-- Requirement --
Look through the lines below and extract each one that contains "script".

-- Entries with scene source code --
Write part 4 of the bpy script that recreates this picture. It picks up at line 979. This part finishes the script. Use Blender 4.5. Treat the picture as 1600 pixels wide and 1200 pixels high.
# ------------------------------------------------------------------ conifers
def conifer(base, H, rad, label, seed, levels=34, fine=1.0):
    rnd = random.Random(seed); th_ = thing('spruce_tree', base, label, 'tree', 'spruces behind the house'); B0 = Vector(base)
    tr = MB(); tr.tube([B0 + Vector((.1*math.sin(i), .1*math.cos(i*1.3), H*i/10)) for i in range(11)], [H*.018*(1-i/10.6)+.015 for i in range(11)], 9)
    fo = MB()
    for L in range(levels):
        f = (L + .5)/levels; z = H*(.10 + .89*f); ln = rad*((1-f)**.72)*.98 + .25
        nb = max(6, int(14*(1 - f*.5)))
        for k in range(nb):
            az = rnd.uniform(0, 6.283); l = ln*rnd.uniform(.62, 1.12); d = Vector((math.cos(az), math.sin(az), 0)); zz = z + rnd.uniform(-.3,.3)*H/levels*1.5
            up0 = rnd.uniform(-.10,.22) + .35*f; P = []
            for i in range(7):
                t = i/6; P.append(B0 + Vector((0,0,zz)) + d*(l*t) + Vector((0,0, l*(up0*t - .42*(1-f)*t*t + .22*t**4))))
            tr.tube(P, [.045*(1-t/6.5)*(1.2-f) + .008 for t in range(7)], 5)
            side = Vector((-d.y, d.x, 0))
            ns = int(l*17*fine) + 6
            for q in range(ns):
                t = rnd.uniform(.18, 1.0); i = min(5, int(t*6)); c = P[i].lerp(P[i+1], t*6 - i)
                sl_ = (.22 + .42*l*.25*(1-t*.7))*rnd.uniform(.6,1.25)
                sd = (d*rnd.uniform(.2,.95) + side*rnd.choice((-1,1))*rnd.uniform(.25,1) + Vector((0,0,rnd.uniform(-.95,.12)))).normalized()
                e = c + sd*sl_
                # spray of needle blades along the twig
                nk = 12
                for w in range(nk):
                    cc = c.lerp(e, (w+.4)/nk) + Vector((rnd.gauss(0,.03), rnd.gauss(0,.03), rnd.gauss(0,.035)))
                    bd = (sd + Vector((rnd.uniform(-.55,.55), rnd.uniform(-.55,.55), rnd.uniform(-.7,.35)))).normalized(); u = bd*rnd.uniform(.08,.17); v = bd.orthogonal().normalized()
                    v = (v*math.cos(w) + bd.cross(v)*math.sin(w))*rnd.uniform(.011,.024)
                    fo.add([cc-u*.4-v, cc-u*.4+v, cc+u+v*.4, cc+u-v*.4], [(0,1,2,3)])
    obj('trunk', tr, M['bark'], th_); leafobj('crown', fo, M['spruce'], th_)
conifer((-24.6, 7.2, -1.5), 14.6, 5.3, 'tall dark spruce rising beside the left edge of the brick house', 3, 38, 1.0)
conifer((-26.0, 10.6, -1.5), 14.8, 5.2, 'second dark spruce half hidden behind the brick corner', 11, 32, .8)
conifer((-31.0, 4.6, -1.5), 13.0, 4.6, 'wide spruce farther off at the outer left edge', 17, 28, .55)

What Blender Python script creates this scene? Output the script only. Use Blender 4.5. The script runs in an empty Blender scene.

-- Task result --
Write part 4 of the bpy script that recreates this picture. It picks up at line 979. This part finishes the script. Use Blender 4.5. Treat the picture as 1600 pixels wide and 1200 pixels high.
What Blender Python script creates this scene? Output the script only. Use Blender 4.5. The script runs in an empty Blender scene.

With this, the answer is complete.